Google Earth, described as "a view of the world on steroids", is a free tool for exploring geo-spatial data in an interactive 3D environment. In its simplest form, you choose your local and view it in 3D. If you use GPS, a waypoint becomes a placemark. You can title, describe, and use a limited list of icons to show where that special place (placemark) is. A simple description might be, “Monument Valleys’ Mittens are world famous.” You can put GPS routes on GE. You can even geotag your photos from a trip, then post them on GE.
In a more advanced stage, GE provides tools to customize your icon, logo, and placemark balloons. Here is where your branding becomes far stronger. Show your own photography. Create a custom Icon to differentiate your images from the thousands placed on Panaramio. Write the dramatic story of capturing a memorable icon in sunsets rosy glow using elaborate HDR images.

Landscape photographers are somewhat slower to adapt to using a birds-eye view of scenes they love to shoot. To date, they principally use GE as a tool just to estimate trails to a wilderness outcrop; or gauge shadows for a locale near Magic Hour.
With many highly treasured nature shots either already shot or at disposal of a limiting bureaucracy, photography is getting less easy in search of that exquisite Earth landscape icon.

But _and it’s a big BUT_
With advent of GE Tours in February, professional landscape and nature photographers can add inestimable allure by creating tours and enhancing their presentations.
They can learn to manage a space camera as “a video-on-steroids instrument capturing their treks, scenes, and emotions amidst exuberant story telling”! By using Google Earth’s Tours function, a photographer can make a video to tell their story.
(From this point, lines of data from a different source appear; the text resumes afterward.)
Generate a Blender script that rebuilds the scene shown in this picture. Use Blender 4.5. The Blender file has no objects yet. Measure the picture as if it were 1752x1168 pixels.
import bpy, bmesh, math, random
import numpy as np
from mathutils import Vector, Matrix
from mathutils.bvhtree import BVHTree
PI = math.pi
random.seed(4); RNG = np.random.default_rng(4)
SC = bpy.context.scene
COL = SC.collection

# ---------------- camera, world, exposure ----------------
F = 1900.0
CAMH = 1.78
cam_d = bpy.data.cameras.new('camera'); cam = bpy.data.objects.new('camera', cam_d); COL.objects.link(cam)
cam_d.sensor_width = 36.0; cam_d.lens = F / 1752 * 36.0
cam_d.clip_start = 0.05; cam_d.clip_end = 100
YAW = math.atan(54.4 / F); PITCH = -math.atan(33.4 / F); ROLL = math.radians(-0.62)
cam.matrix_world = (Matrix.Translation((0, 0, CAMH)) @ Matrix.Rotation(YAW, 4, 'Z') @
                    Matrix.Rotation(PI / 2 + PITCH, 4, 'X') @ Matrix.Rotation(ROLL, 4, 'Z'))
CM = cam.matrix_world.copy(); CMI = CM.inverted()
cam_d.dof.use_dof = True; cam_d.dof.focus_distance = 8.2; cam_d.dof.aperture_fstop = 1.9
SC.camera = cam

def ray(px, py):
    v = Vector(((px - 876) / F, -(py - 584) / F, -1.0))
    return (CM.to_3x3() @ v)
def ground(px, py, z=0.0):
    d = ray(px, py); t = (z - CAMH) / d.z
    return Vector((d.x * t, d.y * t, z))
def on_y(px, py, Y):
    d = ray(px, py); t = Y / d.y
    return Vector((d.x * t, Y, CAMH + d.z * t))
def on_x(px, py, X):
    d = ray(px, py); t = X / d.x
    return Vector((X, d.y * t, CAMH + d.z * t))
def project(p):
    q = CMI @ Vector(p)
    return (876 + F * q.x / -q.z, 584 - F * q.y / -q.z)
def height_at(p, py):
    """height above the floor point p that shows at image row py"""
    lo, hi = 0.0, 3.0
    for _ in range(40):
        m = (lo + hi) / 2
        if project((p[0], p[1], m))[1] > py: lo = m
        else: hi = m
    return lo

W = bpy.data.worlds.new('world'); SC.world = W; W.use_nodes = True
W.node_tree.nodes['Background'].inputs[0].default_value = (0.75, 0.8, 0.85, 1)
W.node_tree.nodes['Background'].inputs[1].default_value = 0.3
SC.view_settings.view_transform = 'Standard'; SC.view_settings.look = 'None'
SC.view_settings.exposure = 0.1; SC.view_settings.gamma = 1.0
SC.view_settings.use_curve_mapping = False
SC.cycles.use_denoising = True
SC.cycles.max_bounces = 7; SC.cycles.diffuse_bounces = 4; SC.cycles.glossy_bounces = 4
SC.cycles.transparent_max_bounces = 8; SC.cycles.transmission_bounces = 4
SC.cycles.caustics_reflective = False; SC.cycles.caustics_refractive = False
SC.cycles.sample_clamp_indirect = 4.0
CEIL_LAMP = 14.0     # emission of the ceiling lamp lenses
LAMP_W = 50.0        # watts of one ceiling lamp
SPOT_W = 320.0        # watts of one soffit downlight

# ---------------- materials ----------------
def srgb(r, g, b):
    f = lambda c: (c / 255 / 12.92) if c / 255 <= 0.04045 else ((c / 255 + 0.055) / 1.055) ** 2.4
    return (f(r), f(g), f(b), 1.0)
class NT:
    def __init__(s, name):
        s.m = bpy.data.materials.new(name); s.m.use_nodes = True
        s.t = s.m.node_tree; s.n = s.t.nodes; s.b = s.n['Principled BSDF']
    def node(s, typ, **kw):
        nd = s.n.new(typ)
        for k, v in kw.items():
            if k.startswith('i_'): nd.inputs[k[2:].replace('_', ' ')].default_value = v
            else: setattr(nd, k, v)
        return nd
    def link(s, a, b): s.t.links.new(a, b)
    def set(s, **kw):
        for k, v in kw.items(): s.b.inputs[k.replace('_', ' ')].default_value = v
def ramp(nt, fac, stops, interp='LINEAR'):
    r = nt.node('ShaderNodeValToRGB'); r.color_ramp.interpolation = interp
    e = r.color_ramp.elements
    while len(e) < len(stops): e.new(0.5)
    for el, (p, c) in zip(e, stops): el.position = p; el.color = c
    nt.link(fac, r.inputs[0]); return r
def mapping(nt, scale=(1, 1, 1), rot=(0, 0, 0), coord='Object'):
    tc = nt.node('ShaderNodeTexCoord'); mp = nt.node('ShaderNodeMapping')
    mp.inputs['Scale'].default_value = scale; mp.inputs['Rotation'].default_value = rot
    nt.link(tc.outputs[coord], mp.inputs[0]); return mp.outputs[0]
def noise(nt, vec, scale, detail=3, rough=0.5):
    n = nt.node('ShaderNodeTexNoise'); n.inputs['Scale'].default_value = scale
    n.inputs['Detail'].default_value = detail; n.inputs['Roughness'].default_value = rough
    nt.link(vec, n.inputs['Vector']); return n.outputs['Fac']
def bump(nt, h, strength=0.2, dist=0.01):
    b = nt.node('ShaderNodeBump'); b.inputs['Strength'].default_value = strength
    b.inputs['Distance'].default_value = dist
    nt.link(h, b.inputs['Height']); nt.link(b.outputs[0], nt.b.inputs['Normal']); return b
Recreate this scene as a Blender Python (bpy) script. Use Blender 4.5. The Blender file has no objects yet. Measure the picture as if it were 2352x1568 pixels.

They can captivate you with an exciting sense of actually trekking into gorgeous wilds, outback, or wilderness.
Google Earth both provides a way to show where you want to go and show your photos at each locale. BUT, its expanding technology now lets you tell the story of why you sought the most fascinating, yet to be ‘filmed’ shots our ever-smaller Planet holds…
And, yes, you do it with Goggle Earth Tours!